[Task statement]
All of the data should be output character for character, except the pictures.

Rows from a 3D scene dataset
»»

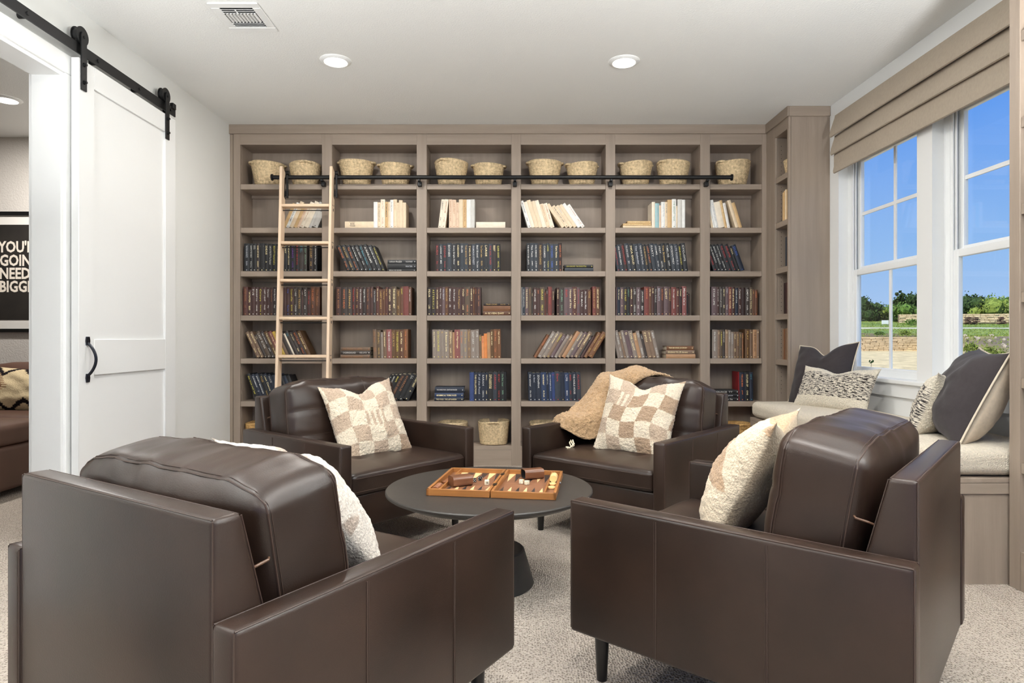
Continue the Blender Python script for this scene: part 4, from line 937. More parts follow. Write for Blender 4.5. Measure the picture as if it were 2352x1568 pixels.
def patch(seed, top):
    rnd = random.Random(seed); cols = {}
    def f(u, v, s):
        if s > 0: return (196, 182, 164)
        x = (u + 1) / 2 * 5 + .12 * math.sin(v * 4 + seed); y = (v + 1) / 2 * 5 + .12 * math.sin(u * 5 + 1.3 * seed)
        if seed in (1, 2): x += .25 * math.sin(y * 1.3) * .5
        i, j = int(math.floor(x)), int(math.floor(y))
        base = (i + j) % 2
        # the patch with the three upright stripes
        si, sj = (2, 2) if seed == 1 else (1, 3)
        if j == sj and si <= x < si + 1.0 + (.3 if seed == 1 else 0): return TANC if int((x - si) * 5.2) % 2 == 0 else CREAMC
        k = (i, j)
        if k not in cols: cols[k] = CREAMC if base == (1 if seed == 1 else 0) else rnd.choice((TANC, TANC, BRNC))
        return cols[k]
    return f
# far left chair: patchwork pillow
bm, uv, _ = pillow(.43, .43, .16, 120, .05, chop=.05, amp=.0035, nsc=85, seed=1, ear=.015)
o = mk('patchwork_pillow', bm, SHERPA, bpy_dummy, smooth=True); o.parent = None; paint(o, uv, patch(1, 0))
place(o, cm('BL'), (-.035, .125, .392), rx=-27, ry=-4, rz=180 - 6); tag(o, 'cream and tan patchwork sherpa pillow on the armchair by the ladder', 'pillow', 'sherpa pillows on the armchairs')
bm, uv, _ = pillow(.43, .43, .16, 120, .05, chop=.045, amp=.0035, nsc=85, seed=2, ear=.02)
o = mk('patchwork_pillow', bm, SHERPA, bpy_dummy, smooth=True); o.parent = None; paint(o, uv, patch(2, 0))
place(o, cm('BR'), (-.045, .115, .400), rx=-24, ry=3, rz=180 + 6); tag(o, 'cream and tan patchwork pillow on the armchair with the throw', 'pillow', 'sherpa pillows on the armchairs')
# the fur pillows of the near chairs, cotton backs towards the camera
FURM = colattr_mat('fur_and_cotton', bump=.5, bs=170, dist=.012, var=.14)
def fur(cb, fa, fb):
    def f(u, v, s):
        if s > 0: return cb
        t = math.sin(u * 3.4 + 1.3 * math.sin(v * 3)) * math.sin(v * 3.1 + .7)
        return fb if t > .12 else fa
    return f
bm, uv, _ = pillow(.42, .42, .23, 110, .05, chop=.045, amp=.0030, nsc=70, seed=4, ear=.02, back=.62, fb=.15)
o = mk('fur_pillow', bm, FURM, bpy_dummy, smooth=True); o.parent = None; paint(o, uv, fur((172, 154, 130), (222, 204, 178), (186, 156, 126)))
place(o, cm('FR'), (-.0, .15, .405), rx=-27, rz=180 + 9); tag(o, 'beige fur pillow with a cotton back on the near right armchair', 'pillow', 'sherpa pillows on the armchairs')
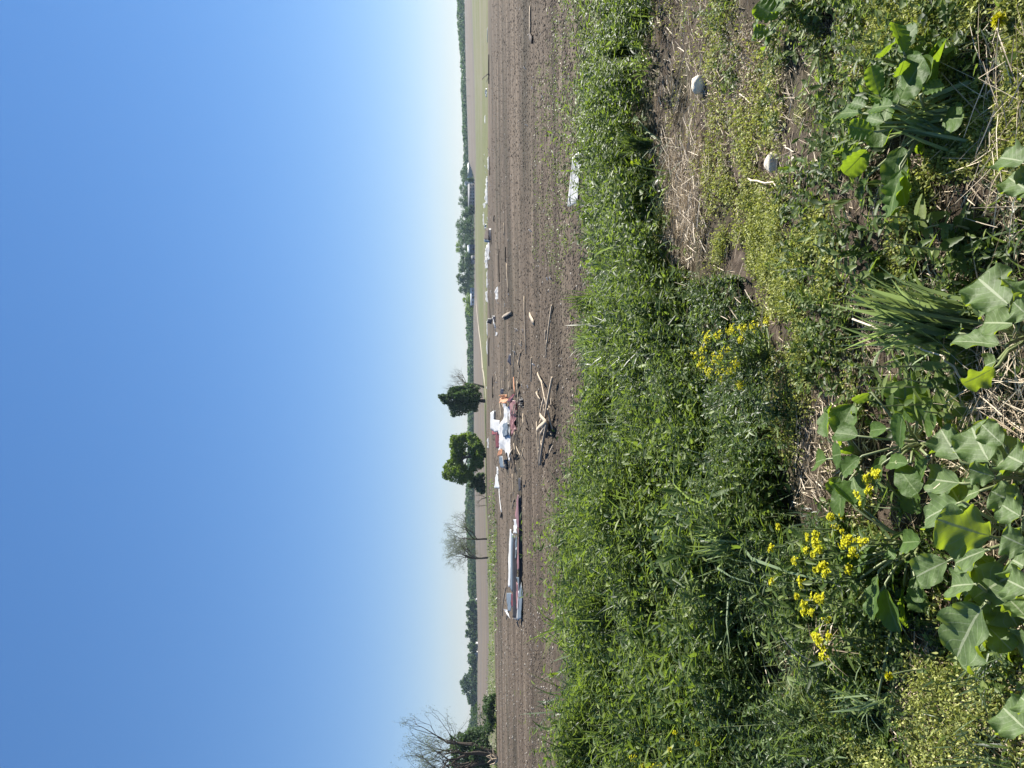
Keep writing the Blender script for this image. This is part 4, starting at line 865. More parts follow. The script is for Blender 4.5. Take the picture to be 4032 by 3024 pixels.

««

[Worked answer]
Continue the Blender Python script for this scene: part 4, from line 937. More parts follow. Write for Blender 4.5. Measure the picture as if it were 2352x1568 pixels.
def patch(seed, top):
    rnd = random.Random(seed); cols = {}
    def f(u, v, s):
        if s > 0: return (196, 182, 164)
        x = (u + 1) / 2 * 5 + .12 * math.sin(v * 4 + seed); y = (v + 1) / 2 * 5 + .12 * math.sin(u * 5 + 1.3 * seed)
        if seed in (1, 2): x += .25 * math.sin(y * 1.3) * .5
        i, j = int(math.floor(x)), int(math.floor(y))
        base = (i + j) % 2
        # the patch with the three upright stripes
        si, sj = (2, 2) if seed == 1 else (1, 3)
        if j == sj and si <= x < si + 1.0 + (.3 if seed == 1 else 0): return TANC if int((x - si) * 5.2) % 2 == 0 else CREAMC
        k = (i, j)
        if k not in cols: cols[k] = CREAMC if base == (1 if seed == 1 else 0) else rnd.choice((TANC, TANC, BRNC))
        return cols[k]
    return f
# far left chair: patchwork pillow
bm, uv, _ = pillow(.43, .43, .16, 120, .05, chop=.05, amp=.0035, nsc=85, seed=1, ear=.015)
o = mk('patchwork_pillow', bm, SHERPA, bpy_dummy, smooth=True); o.parent = None; paint(o, uv, patch(1, 0))
place(o, cm('BL'), (-.035, .125, .392), rx=-27, ry=-4, rz=180 - 6); tag(o, 'cream and tan patchwork sherpa pillow on the armchair by the ladder', 'pillow', 'sherpa pillows on the armchairs')
bm, uv, _ = pillow(.43, .43, .16, 120, .05, chop=.045, amp=.0035, nsc=85, seed=2, ear=.02)
o = mk('patchwork_pillow', bm, SHERPA, bpy_dummy, smooth=True); o.parent = None; paint(o, uv, patch(2, 0))
place(o, cm('BR'), (-.045, .115, .400), rx=-24, ry=3, rz=180 + 6); tag(o, 'cream and tan patchwork pillow on the armchair with the throw', 'pillow', 'sherpa pillows on the armchairs')
# the fur pillows of the near chairs, cotton backs towards the camera
FURM = colattr_mat('fur_and_cotton', bump=.5, bs=170, dist=.012, var=.14)
def fur(cb, fa, fb):
    def f(u, v, s):
        if s > 0: return cb
        t = math.sin(u * 3.4 + 1.3 * math.sin(v * 3)) * math.sin(v * 3.1 + .7)
        return fb if t > .12 else fa
    return f
bm, uv, _ = pillow(.42, .42, .23, 110, .05, chop=.045, amp=.0030, nsc=70, seed=4, ear=.02, back=.62, fb=.15)
o = mk('fur_pillow', bm, FURM, bpy_dummy, smooth=True); o.parent = None; paint(o, uv, fur((172, 154, 130), (222, 204, 178), (186, 156, 126)))
place(o, cm('FR'), (-.0, .15, .405), rx=-27, rz=180 + 9); tag(o, 'beige fur pillow with a cotton back on the near right armchair', 'pillow', 'sherpa pillows on the armchairs')
Keep writing the Blender script for this image. This is part 4, starting at line 865. More parts follow. The script is for Blender 4.5. Take the picture to be 4032 by 3024 pixels.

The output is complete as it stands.